Hi community,
I am trying to reduce computational time for a specific code script by creating a map for a mesh - coordinates : values - over an independent overlapping bounding box. The following code script does that. It works perfectly fine in serial. However the code hangs up when running in parallel.
If you play around with the bounding box, you observe that it works well in MPI with the bounding box coinciding with all the mesh partitions. The hang up is observed if any mesh partition doesn’t see the bounding box at all.
I am using fenics 2016.1.0 to run the script using docker on an Ubuntu 18.04 terminal. I am running the code using the command mpirun.mpich -n 4 python untitled.py. (Note: Put both untitled.py and untitled.cpp in the same directory)
untitled.py
from dolfin import *
mesh1 = UnitSquareMesh(11, 11)
V1 = VectorFunctionSpace(mesh1, 'CG', 2)
u1 = Function(V1)
u1 = interpolate(Expression((("x[0]", "x[1]")), degree = 2),V1)
fem_code = open('untitled.cpp', 'r').read()
compiled_fem_module = compile_extension_module(code=fem_code)
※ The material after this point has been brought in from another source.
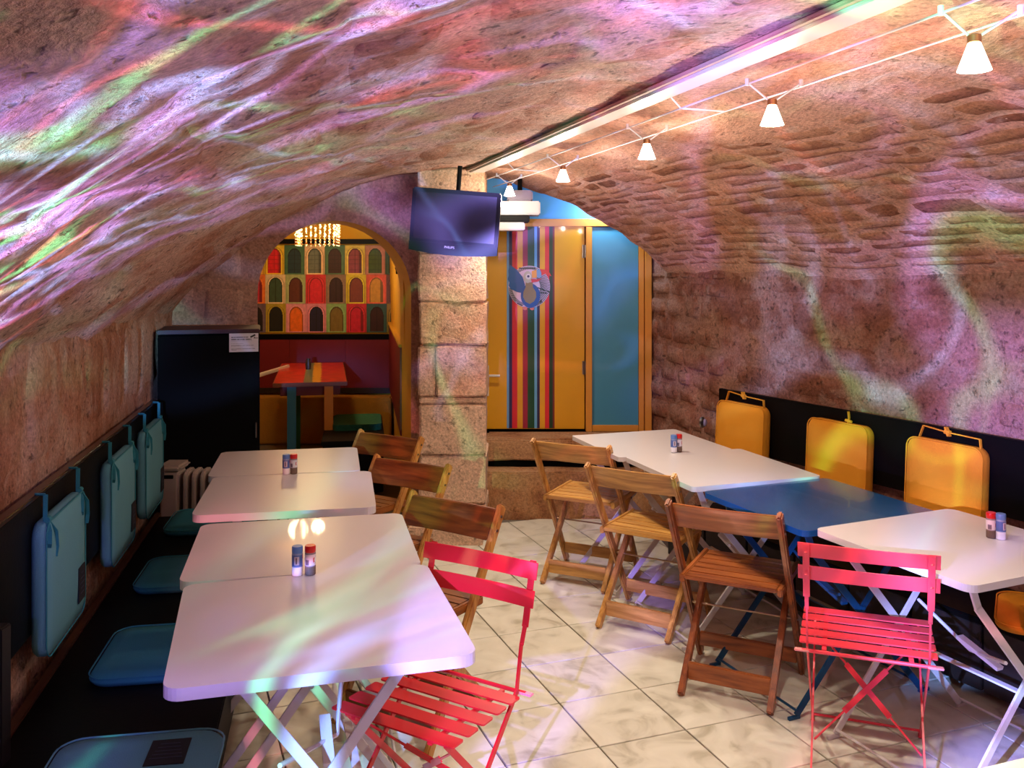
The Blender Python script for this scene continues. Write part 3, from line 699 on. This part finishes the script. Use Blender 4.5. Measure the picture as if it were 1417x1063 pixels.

compiled_fem_module.delta(u1)
untitled.cpp
#include <dolfin/mesh/Vertex.h>
namespace dolfin
{
bool in_bounding_box(const std::vector<double>& point,
const std::vector<double>& bounding_box,
const double tol)
{
// Return false if bounding box is empty
if (bounding_box.empty())
return false;
const std::size_t gdim = point.size();
dolfin_assert(bounding_box.size() == 2*gdim);
for (std::size_t i = 0; i < gdim; ++i)
{
if (!(point[i] >= (bounding_box[i] - tol)
&& point[i] <= (bounding_box[gdim + i] + tol)))
{
return false;
}
}
return true;
}
std::map<std::vector<double>, std::vector<double>>
tabulate_coordinates_to_values(const Function& u0, std::vector<double>& x_x)
{
std::map<std::vector<double>, std::vector<double>>
coords_to_values;
// Extract mesh
const FunctionSpace& V0 = *u0.function_space();
const Mesh& mesh0 = *u0.function_space()->mesh();
const std::size_t gdim0 = mesh0.geometry().dim();
// Create arrays used to evaluate points on mesh0
std::vector<double> node_coord(gdim0);
std::vector<double> node_val(u0.value_size());
Array<double> _node_coord(gdim0, node_coord.data());
Array<double> _node_val(u0.value_size(), node_val.data());
for (VertexIterator vert(mesh0); !vert.end(); ++vert)
{
for(int i = 0; i < gdim0; i++)
node_coord[i] = vert->x(i);
if(in_bounding_box(node_coord, x_x, 1e-12))
{
u0.eval(_node_val, _node_coord);
coords_to_values.insert
(std::make_pair(node_coord, node_val));
}
}
return coords_to_values;
}
void delta(const Function& u0)
{
// Function u0
const FunctionSpace& V0 = *u0.function_space();
const Mesh& mesh0 = *V0.mesh();
const std::size_t gdim0 = mesh0.geometry().dim();
// Create arrays used to evaluate points on mesh0
std::vector<double> x(gdim0);
std::vector<double> val(u0.value_size());
Array<double> _x(gdim0, x.data());
Array<double> _val(u0.value_size(), val.data());
// Bounding box
std::vector<double> bounding_box = {0.65, 0.65, 0.9, 0.9};
// Map for u0 encompassing the region of the bounding box
std::map<std::vector<double>, std::vector<double>>
coords_to_values = tabulate_coordinates_to_values(u0, bounding_box);
// .................. Post processing ....................
for(const auto &map : coords_to_values)
{
std::copy(map.first.begin(), map.first.end(), x.begin());
std::copy(map.second.begin(), map.second.end(), val.begin());
std::cout << _x << " " << _val << "\n";
}
}
}
Pls. suggest a workaround to this problem.